▶ [TO DO]: Give all the lines below again, exactly, with no pictures.

==*==

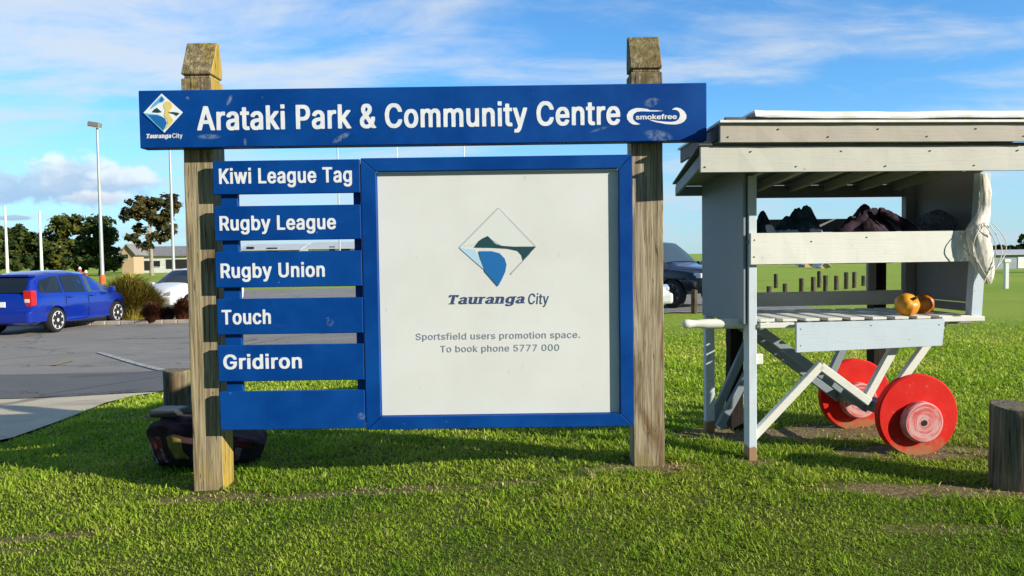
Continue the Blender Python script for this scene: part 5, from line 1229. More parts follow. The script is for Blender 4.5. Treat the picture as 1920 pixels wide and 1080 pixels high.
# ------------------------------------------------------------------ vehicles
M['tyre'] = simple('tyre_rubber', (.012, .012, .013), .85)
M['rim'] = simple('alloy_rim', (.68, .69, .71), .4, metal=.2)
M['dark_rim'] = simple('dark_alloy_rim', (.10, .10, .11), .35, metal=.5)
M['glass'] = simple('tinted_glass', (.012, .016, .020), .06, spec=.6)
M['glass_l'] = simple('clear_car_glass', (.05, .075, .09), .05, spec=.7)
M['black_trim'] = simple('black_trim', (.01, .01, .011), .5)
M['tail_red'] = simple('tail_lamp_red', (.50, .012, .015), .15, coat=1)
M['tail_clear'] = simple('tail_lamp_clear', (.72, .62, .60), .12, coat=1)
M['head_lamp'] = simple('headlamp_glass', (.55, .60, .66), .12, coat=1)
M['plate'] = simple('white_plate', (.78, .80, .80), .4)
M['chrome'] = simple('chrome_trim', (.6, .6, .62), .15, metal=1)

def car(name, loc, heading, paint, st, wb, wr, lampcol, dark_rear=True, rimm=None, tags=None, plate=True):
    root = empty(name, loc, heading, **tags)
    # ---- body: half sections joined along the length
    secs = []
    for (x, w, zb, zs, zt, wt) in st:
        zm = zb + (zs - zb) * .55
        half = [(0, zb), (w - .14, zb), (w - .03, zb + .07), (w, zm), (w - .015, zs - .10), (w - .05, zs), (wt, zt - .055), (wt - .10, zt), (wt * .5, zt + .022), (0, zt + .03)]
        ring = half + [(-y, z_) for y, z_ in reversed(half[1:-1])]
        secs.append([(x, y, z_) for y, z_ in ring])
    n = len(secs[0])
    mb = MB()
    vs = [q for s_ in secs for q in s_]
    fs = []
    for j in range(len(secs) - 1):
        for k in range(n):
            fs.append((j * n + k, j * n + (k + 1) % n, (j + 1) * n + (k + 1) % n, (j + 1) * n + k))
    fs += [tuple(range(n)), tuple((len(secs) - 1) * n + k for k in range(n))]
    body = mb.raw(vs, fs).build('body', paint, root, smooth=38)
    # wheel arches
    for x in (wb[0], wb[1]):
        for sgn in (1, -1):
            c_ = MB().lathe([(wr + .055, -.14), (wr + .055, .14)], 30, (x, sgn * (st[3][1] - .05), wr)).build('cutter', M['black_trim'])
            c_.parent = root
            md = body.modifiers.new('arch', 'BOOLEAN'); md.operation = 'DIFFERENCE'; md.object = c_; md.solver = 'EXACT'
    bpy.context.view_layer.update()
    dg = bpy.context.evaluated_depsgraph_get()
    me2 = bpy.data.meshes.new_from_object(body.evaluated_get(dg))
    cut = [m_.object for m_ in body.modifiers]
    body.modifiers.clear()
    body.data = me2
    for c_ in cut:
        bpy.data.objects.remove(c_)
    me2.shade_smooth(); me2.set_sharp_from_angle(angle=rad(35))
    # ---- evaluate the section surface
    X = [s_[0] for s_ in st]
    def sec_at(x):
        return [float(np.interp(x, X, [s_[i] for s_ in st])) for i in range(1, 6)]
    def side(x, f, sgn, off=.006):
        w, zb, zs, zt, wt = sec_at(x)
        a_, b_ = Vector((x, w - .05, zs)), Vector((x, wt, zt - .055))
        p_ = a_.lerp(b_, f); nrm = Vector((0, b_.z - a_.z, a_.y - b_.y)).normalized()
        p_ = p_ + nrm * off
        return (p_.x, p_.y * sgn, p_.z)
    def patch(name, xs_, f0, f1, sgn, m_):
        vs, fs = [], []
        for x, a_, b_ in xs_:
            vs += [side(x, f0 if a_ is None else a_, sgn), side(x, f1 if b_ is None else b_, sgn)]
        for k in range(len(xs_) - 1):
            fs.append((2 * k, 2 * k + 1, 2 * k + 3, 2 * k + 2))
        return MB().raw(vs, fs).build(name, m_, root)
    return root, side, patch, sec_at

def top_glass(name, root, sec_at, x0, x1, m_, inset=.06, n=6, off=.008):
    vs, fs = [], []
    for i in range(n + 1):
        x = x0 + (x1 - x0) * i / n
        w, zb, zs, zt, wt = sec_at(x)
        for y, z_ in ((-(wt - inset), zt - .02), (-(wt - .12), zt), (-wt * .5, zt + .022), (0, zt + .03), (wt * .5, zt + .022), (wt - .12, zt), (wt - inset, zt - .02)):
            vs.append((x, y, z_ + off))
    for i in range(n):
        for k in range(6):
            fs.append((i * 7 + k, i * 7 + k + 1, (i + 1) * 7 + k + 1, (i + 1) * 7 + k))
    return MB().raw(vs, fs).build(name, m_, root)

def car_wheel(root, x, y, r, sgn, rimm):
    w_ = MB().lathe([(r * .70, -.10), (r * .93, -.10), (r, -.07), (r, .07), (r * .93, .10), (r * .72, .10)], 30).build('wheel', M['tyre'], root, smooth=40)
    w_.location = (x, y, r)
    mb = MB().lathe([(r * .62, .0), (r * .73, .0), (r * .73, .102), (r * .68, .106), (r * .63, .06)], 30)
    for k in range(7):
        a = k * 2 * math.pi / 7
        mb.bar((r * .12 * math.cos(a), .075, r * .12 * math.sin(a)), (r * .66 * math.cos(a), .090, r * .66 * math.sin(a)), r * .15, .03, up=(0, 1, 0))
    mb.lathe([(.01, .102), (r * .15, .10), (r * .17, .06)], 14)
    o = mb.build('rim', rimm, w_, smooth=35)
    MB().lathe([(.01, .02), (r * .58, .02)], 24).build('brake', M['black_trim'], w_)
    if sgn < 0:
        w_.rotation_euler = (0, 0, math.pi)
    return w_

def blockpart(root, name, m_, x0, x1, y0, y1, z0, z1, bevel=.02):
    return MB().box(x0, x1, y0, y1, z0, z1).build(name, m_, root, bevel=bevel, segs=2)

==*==

▶ [REPLY TO THE EXERCISE]:
Continue the Blender Python script for this scene: part 5, from line 1229. More parts follow. The script is for Blender 4.5. Treat the picture as 1920 pixels wide and 1080 pixels high.
# ------------------------------------------------------------------ vehicles
M['tyre'] = simple('tyre_rubber', (.012, .012, .013), .85)
M['rim'] = simple('alloy_rim', (.68, .69, .71), .4, metal=.2)
M['dark_rim'] = simple('dark_alloy_rim', (.10, .10, .11), .35, metal=.5)
M['glass'] = simple('tinted_glass', (.012, .016, .020), .06, spec=.6)
M['glass_l'] = simple('clear_car_glass', (.05, .075, .09), .05, spec=.7)
M['black_trim'] = simple('black_trim', (.01, .01, .011), .5)
M['tail_red'] = simple('tail_lamp_red', (.50, .012, .015), .15, coat=1)
M['tail_clear'] = simple('tail_lamp_clear', (.72, .62, .60), .12, coat=1)
M['head_lamp'] = simple('headlamp_glass', (.55, .60, .66), .12, coat=1)
M['plate'] = simple('white_plate', (.78, .80, .80), .4)
M['chrome'] = simple('chrome_trim', (.6, .6, .62), .15, metal=1)

def car(name, loc, heading, paint, st, wb, wr, lampcol, dark_rear=True, rimm=None, tags=None, plate=True):
    root = empty(name, loc, heading, **tags)
    # ---- body: half sections joined along the length
    secs = []
    for (x, w, zb, zs, zt, wt) in st:
        zm = zb + (zs - zb) * .55
        half = [(0, zb), (w - .14, zb), (w - .03, zb + .07), (w, zm), (w - .015, zs - .10), (w - .05, zs), (wt, zt - .055), (wt - .10, zt), (wt * .5, zt + .022), (0, zt + .03)]
        ring = half + [(-y, z_) for y, z_ in reversed(half[1:-1])]
        secs.append([(x, y, z_) for y, z_ in ring])
    n = len(secs[0])
    mb = MB()
    vs = [q for s_ in secs for q in s_]
    fs = []
    for j in range(len(secs) - 1):
        for k in range(n):
            fs.append((j * n + k, j * n + (k + 1) % n, (j + 1) * n + (k + 1) % n, (j + 1) * n + k))
    fs += [tuple(range(n)), tuple((len(secs) - 1) * n + k for k in range(n))]
    body = mb.raw(vs, fs).build('body', paint, root, smooth=38)
    # wheel arches
    for x in (wb[0], wb[1]):
        for sgn in (1, -1):
            c_ = MB().lathe([(wr + .055, -.14), (wr + .055, .14)], 30, (x, sgn * (st[3][1] - .05), wr)).build('cutter', M['black_trim'])
            c_.parent = root
            md = body.modifiers.new('arch', 'BOOLEAN'); md.operation = 'DIFFERENCE'; md.object = c_; md.solver = 'EXACT'
    bpy.context.view_layer.update()
    dg = bpy.context.evaluated_depsgraph_get()
    me2 = bpy.data.meshes.new_from_object(body.evaluated_get(dg))
    cut = [m_.object for m_ in body.modifiers]
    body.modifiers.clear()
    body.data = me2
    for c_ in cut:
        bpy.data.objects.remove(c_)
    me2.shade_smooth(); me2.set_sharp_from_angle(angle=rad(35))
    # ---- evaluate the section surface
    X = [s_[0] for s_ in st]
    def sec_at(x):
        return [float(np.interp(x, X, [s_[i] for s_ in st])) for i in range(1, 6)]
    def side(x, f, sgn, off=.006):
        w, zb, zs, zt, wt = sec_at(x)
        a_, b_ = Vector((x, w - .05, zs)), Vector((x, wt, zt - .055))
        p_ = a_.lerp(b_, f); nrm = Vector((0, b_.z - a_.z, a_.y - b_.y)).normalized()
        p_ = p_ + nrm * off
        return (p_.x, p_.y * sgn, p_.z)
    def patch(name, xs_, f0, f1, sgn, m_):
        vs, fs = [], []
        for x, a_, b_ in xs_:
            vs += [side(x, f0 if a_ is None else a_, sgn), side(x, f1 if b_ is None else b_, sgn)]
        for k in range(len(xs_) - 1):
            fs.append((2 * k, 2 * k + 1, 2 * k + 3, 2 * k + 2))
        return MB().raw(vs, fs).build(name, m_, root)
    return root, side, patch, sec_at

def top_glass(name, root, sec_at, x0, x1, m_, inset=.06, n=6, off=.008):
    vs, fs = [], []
    for i in range(n + 1):
        x = x0 + (x1 - x0) * i / n
        w, zb, zs, zt, wt = sec_at(x)
        for y, z_ in ((-(wt - inset), zt - .02), (-(wt - .12), zt), (-wt * .5, zt + .022), (0, zt + .03), (wt * .5, zt + .022), (wt - .12, zt), (wt - inset, zt - .02)):
            vs.append((x, y, z_ + off))
    for i in range(n):
        for k in range(6):
            fs.append((i * 7 + k, i * 7 + k + 1, (i + 1) * 7 + k + 1, (i + 1) * 7 + k))
    return MB().raw(vs, fs).build(name, m_, root)

def car_wheel(root, x, y, r, sgn, rimm):
    w_ = MB().lathe([(r * .70, -.10), (r * .93, -.10), (r, -.07), (r, .07), (r * .93, .10), (r * .72, .10)], 30).build('wheel', M['tyre'], root, smooth=40)
    w_.location = (x, y, r)
    mb = MB().lathe([(r * .62, .0), (r * .73, .0), (r * .73, .102), (r * .68, .106), (r * .63, .06)], 30)
    for k in range(7):
        a = k * 2 * math.pi / 7
        mb.bar((r * .12 * math.cos(a), .075, r * .12 * math.sin(a)), (r * .66 * math.cos(a), .090, r * .66 * math.sin(a)), r * .15, .03, up=(0, 1, 0))
    mb.lathe([(.01, .102), (r * .15, .10), (r * .17, .06)], 14)
    o = mb.build('rim', rimm, w_, smooth=35)
    MB().lathe([(.01, .02), (r * .58, .02)], 24).build('brake', M['black_trim'], w_)
    if sgn < 0:
        w_.rotation_euler = (0, 0, math.pi)
    return w_

def blockpart(root, name, m_, x0, x1, y0, y1, z0, z1, bevel=.02):
    return MB().box(x0, x1, y0, y1, z0, z1).build(name, m_, root, bevel=bevel, segs=2)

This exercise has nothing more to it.